PLACE has patented a neighborhood-scale energy plant that, quite simply, takes food waste from a community (think: food scraps) and turns it into energy, which then grows organic produce for distribution via CSA (community supported agriculture). We will be building our first E-Generation facility into our landmark St. Louis Park project, and we couldn't be more excited about it. As a result, the people and businesses in this community will have incredibly low energy bills, and will have access to fresh, organic produce -- even in the long, cold Minnesota winters. Check out this great video to learn more, and read on!

The Details

E-Generation is a portfolio of sustainable energy technologies centered around a neighborhood-scale anaerobic digester, intended to directly interact with residences. The digester will work in concert with solar photovoltaics, solar thermal, micro-wind, and a combined heat and power generator, balanced for optimal “free” energy inputs, to turn food waste into renewable energy. The outputs of the process are organic fertilizer, heat, and carbon dioxide, all of which will be used to grow organic produce in an onsite greenhouse. We estimate that E-Generation will grow enough food for 300 CSA (community supported agriculture) shares, and will provide a number of permanent, living-wage jobs. 

Once the St. Louis Park community is inhabited, the facility will accept all its organics, and will provide renewable energy for residents, commercial businesses, and the hotel in an efficient loop. The process can be scaled up to accept waste from the wider neighborhood as well. The city will save a significant amount of money that is currently spent on trucking organic waste far outside the city -- not to mention saving tons of carbon dioxide and fuel.
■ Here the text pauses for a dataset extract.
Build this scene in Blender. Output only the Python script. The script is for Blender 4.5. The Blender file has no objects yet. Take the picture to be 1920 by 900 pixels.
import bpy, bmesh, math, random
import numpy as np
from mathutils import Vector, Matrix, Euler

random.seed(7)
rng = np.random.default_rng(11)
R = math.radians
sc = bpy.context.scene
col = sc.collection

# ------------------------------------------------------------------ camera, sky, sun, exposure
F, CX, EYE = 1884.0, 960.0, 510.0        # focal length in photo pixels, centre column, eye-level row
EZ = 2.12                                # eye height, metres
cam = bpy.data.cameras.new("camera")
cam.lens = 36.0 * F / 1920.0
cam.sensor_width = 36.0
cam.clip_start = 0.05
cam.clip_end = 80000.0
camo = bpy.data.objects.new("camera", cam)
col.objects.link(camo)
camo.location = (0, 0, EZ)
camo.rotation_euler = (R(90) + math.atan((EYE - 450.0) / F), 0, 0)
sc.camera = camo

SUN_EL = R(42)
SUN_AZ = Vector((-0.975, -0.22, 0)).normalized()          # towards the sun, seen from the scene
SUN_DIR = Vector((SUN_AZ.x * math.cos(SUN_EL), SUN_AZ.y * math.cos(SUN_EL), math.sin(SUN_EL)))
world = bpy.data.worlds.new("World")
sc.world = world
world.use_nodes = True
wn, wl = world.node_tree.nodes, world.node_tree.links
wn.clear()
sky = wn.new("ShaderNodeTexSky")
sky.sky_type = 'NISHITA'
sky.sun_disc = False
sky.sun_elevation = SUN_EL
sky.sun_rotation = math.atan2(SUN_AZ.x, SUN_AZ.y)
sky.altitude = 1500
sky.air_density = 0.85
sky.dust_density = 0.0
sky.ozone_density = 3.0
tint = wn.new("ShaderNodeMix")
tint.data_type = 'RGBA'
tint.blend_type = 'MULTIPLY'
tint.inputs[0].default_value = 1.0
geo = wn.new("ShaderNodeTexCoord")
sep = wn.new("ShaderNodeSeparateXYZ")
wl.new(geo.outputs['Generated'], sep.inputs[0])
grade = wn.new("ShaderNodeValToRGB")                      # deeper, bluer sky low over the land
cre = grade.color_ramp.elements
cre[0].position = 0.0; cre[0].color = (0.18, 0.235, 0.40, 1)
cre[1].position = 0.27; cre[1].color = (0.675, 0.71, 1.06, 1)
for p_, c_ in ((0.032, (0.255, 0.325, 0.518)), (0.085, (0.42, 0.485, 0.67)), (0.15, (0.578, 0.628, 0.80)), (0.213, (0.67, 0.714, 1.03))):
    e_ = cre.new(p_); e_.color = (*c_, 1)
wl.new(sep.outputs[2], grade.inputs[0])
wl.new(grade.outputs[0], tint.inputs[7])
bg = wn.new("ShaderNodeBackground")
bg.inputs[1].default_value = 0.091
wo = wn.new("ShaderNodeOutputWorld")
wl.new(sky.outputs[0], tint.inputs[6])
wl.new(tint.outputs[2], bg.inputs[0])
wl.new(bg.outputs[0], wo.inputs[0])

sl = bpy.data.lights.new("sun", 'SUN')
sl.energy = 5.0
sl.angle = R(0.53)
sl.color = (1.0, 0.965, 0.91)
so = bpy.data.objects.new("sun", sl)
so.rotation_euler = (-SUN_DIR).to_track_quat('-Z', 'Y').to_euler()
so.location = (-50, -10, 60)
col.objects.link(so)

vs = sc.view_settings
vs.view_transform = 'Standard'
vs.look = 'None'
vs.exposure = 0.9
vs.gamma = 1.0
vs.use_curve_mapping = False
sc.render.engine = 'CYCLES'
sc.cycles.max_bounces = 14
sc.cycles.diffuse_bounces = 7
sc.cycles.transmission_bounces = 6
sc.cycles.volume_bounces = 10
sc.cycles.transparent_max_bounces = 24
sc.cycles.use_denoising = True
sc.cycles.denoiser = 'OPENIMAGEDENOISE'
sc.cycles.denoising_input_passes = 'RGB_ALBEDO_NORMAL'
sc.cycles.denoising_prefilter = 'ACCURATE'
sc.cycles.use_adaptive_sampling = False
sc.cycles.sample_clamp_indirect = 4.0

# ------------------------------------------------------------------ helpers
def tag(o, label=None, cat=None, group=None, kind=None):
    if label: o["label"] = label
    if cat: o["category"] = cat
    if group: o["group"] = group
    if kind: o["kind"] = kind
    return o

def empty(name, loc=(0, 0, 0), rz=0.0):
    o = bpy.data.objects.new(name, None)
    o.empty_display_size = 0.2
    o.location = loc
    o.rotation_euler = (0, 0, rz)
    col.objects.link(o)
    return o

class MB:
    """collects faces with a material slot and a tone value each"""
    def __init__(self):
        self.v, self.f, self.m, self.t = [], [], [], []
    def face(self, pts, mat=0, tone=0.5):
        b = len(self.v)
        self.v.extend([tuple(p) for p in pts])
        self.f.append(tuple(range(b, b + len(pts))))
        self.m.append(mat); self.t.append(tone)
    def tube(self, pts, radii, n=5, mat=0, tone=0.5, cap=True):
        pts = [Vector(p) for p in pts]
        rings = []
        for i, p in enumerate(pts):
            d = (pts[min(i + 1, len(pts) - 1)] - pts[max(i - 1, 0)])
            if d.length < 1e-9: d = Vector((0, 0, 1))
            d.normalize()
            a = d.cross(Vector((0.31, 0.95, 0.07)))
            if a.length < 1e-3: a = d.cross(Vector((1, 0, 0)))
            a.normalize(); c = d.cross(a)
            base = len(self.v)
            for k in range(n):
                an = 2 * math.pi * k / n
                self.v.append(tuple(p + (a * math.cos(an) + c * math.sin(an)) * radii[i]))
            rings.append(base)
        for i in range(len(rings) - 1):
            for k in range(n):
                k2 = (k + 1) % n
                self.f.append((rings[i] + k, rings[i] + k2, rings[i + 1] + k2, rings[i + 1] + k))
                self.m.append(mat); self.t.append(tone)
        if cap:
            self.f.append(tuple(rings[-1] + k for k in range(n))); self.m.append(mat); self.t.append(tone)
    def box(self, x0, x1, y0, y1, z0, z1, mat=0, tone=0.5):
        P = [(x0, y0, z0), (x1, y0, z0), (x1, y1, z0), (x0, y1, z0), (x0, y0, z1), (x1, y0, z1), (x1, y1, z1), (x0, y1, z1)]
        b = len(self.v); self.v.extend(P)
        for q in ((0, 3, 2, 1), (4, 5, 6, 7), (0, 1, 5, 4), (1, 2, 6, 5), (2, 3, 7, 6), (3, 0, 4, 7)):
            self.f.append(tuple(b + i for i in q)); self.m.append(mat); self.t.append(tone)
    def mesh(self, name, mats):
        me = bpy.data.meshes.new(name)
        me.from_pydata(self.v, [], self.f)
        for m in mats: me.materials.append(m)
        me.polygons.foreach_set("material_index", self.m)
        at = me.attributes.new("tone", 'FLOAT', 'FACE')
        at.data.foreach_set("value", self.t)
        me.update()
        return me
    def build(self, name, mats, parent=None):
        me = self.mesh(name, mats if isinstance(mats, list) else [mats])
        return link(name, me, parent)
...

PLACE has designed the full-scale facility to address the legitimate community concerns of odor control and noise. The E-Generation facility will operate as a sealed, pressurized system. A waste hauler will enter the closed bay, dump into the digester, and leave. The space will be positively pressurized to prevent odors from escaping. A third, redundant odor control mechanism is an onsite greenhouse: the exhaust from the facility (which will contain CO2) will be fed into the greenhouse, along with the fertilizer byproduct of the digestion process, to enhance food production.